Audit: Sheriff’s office misused funds

Two fiscal year audit reports indicate that Barbour County Sheriff’s Office funds were used to purchase flowers, alcohol and gift cards for office staff and deputies.

The Barbour County audit reports for the 2010-2011 and the 2011-2012 fiscal years were published Friday on the West Virginia State Auditor’s website. According to the audit report, the department’s concealed weapons fund was used in the purchase of the alcohol, flowers and gift cards.

Barbour County Commission President Jedd Schola said commissioners were unaware and unsuspecting of the findings prior to the audit reports.

“This was definitely new knowledge, 100-percent new knowledge,” Schola said. “We forwarded that information to the (state) Ethics Commission.”

Schola said that any consequences related to the findings would be entirely up to the Ethics Commission. He said no other agency, including the County Commission, is involved in a process that could result in determining any type of consequence against the sheriff’s office.

“What the violation entails is totally up to the Ethics Commission,” Schola said. “We have no control or say (in the matter). What their punishment is, is totally up to them.”

Schola said a copy of the documents sent by the County Commission to the Ethics Commission also was provided to Sheriff John Hawkins.

“We are giving him a chance to ask the Ethics Commission himself about those findings,” Schola said. “If he does not take it upon himself to act accordingly, then we as a Commission will contact the Ethics Commission again for the findings or an investigation.”

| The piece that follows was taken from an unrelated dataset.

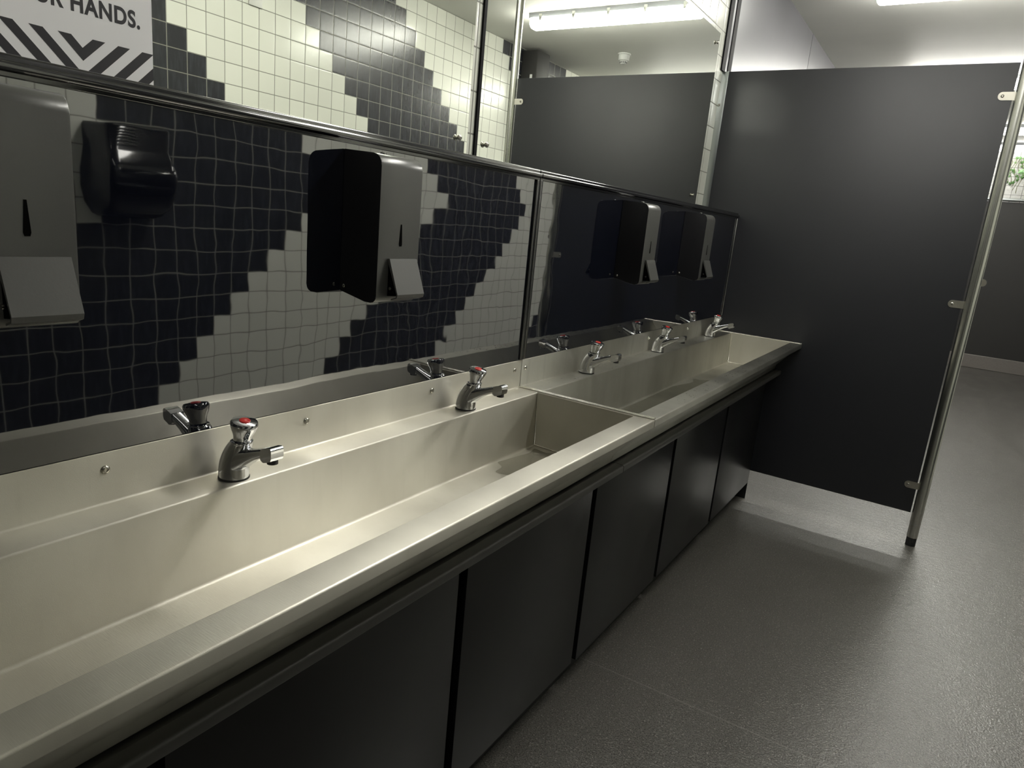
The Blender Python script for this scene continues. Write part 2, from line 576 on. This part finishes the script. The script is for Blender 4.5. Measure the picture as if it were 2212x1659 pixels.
# ------------------------------------------------------------------ steel wash troughs
UP0, UP1 = D, D + 0.0025
TROUGH = [(UP0, 0.9505), (UP1, 0.9505), (UP1, ZD), (0.258, ZD), (0.264, 0.714), (0.452, 0.711), (0.553, ZD), (0.608, ZD), (0.608, 0.8475), (0.590, 0.8475), (0.583, 0.838), (0.505, 0.744), (0.500, 0.722), (0.26, 0.69), (0.245, 0.85), (UP0, 0.85)]
TRAD = [0, 0.0008, 0.004, 0.0035, 0.006, 0.012, 0.003, 0.0035, 0.003, 0.002, 0.004, 0.006, 0.004, 0.004, 0.004, 0]
def trough(y0, y1, mat, label, screws):
    r = empty('wash_trough', ((UP0 + 0.608) / 2, (y0 + y1) / 2, 0.70), label, 'sink', 'wash troughs')
    b = nb()
    prof = rpoly(TROUGH, TRAD, 5)
    extrude_xz(b, prof, y0 + 0.0005, y1 - 0.0005)
    link('basin', b, mat, r, smooth=38)
    # end walls closing the basin, with a turned-up bead along the top
    for yy, s in ((y0, 1), (y1, -1)):
        a, c = sorted((yy + s * 0.0015, yy + s * 0.012))
        inner = [(0.2575, ZD - 0.0006), (0.2635, 0.7138), (0.4525, 0.7108), (0.5535, ZD - 0.0006)]
        b = extrude_xz(nb(), inner, a, c)
        link('end_wall', b, M['steel_end'], r, smooth=30)
        yb_ = yy + s * 0.0034
        link('end_bead', tube(nb(), [(UP1 + 0.0005, yb_, ZD + 0.0012), (0.40, yb_, ZD + 0.0012), (0.6055, yb_, ZD + 0.0012)], 0.0030, 14), M['bead'], r, smooth=60)
        yc = yy + s * 0.0125
        link('corner_weld', tube(nb(), [(0.2600, yc, ZD - 0.002), (0.2655, yc, 0.717), (0.30, yc, 0.7152), (0.445, yc, 0.7126)], 0.0016, 8), M['bead'], r, smooth=60)
    for ys in screws:
        b = lathe(nb(), (UP1, ys, 0.924), [(0, 0.0068), (0.0012, 0.0066), (0.0028, 0.0050), (0.0034, 0.0032), (0.0018, 0.0026), (0.0018, 0.0005)], 'x', 20)
        link('screw', b, M['screw'], r, smooth=40)
    return r
trough(-0.70, YJ - 0.001, M['steel'], 'near dry stainless wash trough with two taps on its back ledge', [0.121, 0.498, 0.878, 1.245])
trough(YJ + 0.001, YP - 0.003, M['steel_worn'], 'far wet stainless wash trough with three taps, touching the partition', [1.303, 1.78, 2.255, 2.731, 3.2])

# water standing in the far trough, and drops on its rim
b = nb()
n = 60
pts = []
for k in range(n):
    t = k / n * 2 * math.pi
    yy = 2.02 + 0.68 * math.copysign(abs(math.cos(t)) ** 0.35, math.cos(t)) + 0.03 * math.sin(5 * t)
    xx = 0.357 + (0.078 + 0.012 * math.sin(7 * t) + 0.008 * math.sin(13 * t)) * math.copysign(abs(math.sin(t)) ** 0.5, math.sin(t))
    pts.append((xx, yy, 0.7137 - (xx - 0.264) / 0.188 * 0.003))
poly_prism(b, pts, (0, 0, 0.0010))
o = rooted(link('water_puddle', b, M['water']))
tag(o, 'thin film of water on the floor of the far trough', 'water')
b = nb()
pts = []
for k in range(n):
    t = k / n * 2 * math.pi
    yy = 1.135 + 0.118 * math.copysign(abs(math.cos(t)) ** 0.5, math.cos(t)) + 0.012 * math.sin(5 * t)
    xx = 0.350 + (0.070 + 0.010 * math.sin(6 * t)) * math.copysign(abs(math.sin(t)) ** 0.6, math.sin(t))
    pts.append((xx, yy, 0.7137 - (xx - 0.264) / 0.188 * 0.003))
poly_prism(b, pts, (0, 0, 0.0010))
o = rooted(link('water_puddle', b, M['water']))
tag(o, 'small water film at the right end of the near trough floor', 'water')
b = nb()
for k in range(90):
    yy = random.uniform(1.5, 3.2)
    xx = random.uniform(0.562, 0.600)
    r = random.uniform(0.0008, 0.0028)
    mt = Matrix.Translation((xx, yy, ZD)) @ Matrix.Scale(0.35, 4, (0, 0, 1)) @ Matrix.Scale(random.uniform(1, 2.2), 4, (0, 1, 0))
    bmesh.ops.create_icosphere(b, subdivisions=2, radius=r, matrix=mt)
for k in range(70):
    yy = random.uniform(1.4, 2.9)
    xx = random.uniform(0.20, 0.25)
    if min(abs(yy - t) for t in (1.64, 2.28, 2.985)) < 0.035: continue
    r = random.uniform(0.0008, 0.003)
    mt = Matrix.Translation((xx, yy, ZD)) @ Matrix.Scale(0.3, 4, (0, 0, 1)) @ Matrix.Scale(random.uniform(1, 2.5), 4, (0, 1, 0))
    bmesh.ops.create_icosphere(b, subdivisions=2, radius=r, matrix=mt)
o = rooted(link('water_drops', b, M['water'], smooth=60))
tag(o, 'scattered water drops on the rim and back ledge of the far trough', 'water', kind='stuff')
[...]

According to the West Virginia ethics guidelines that were cited in the audit report, public funds for events conducted to recognize employees do not violate the Ethics Act unless it is in excess of $25 annually per employee.

That money can purchase light refreshments, meals or tokens of appreciation as part of any activities to recognize employees and promote morale. Money in excess of that amount and up to $100 should be approved by the County Commission, according to the code. Because the County Commission was not aware of this use of the Sheriff Department’s expenses, it did not authorize the expenses found through the audit.

“If he (Hawkins) doesn’t take it upon himself to resolve the issue, then we will,” Schola said.

Hawkins repeatedly declined to comment on the audit findings when contacted Friday.

Those expenses were not the only findings on the audit, which also states that three employees were issued payments from the Concealed Weapons and Sheriff’s Reserve funds that were not reported on W-2 tax forms or 1099 miscellaneous income forms.

The audit states that a policy has been implemented that an employee’s payment must be done through the proper payroll procedures, and that no advancements to employees will be allowed any longer.

Schola said that the employees were hired to remove a trailer and belongings from a property where a man was living after the landowner passed away. Schola said there was no lease agreement, and those who inherited the property wanted the individual to be removed. He said it was also done on the orders of the Barbour County Magistrate Court.

The latest audit report also found that the Barbour County Commission paid for items, some unauthorized and others without supporting documentation, that were purchased using West Virginia Purchasing Cards. Schola said that each office is expected to turn in its monthly statements with itemized receipts, and that some of those receipts were not itemized.

Other findings noted in one or both of the audit reports include untimely payments and deposits, an insufficient segregation of duties among employees, the failure to include compensated absences on financial documents and the payment of Barbour County Prosecuting Attorney expenses from the investigation fund without the county clerk’s signature.

The audit findings are the latest in a string of controversies surrounding Hawkins and his office. The embattled sheriff is also facing two civil lawsuits – one in federal court and another in county court – both of which were filed in July. Brittany Mae Keene, 19, of Moatsville, sued Hawkins in U.S. District Court July 18, claiming he sexually assaulted her and then threatened to kill her if she told anyone. The 15-count complaint also alleges Hawkins sexually assaulted five other unnamed women.

Then, on July 25, the sheriff was sued by the private investigator in Keene’s case, Franklin D. Streets Jr., who accused Hawkins of libel and defamation in a two-count complaint filed in Barbour County Circuit Court.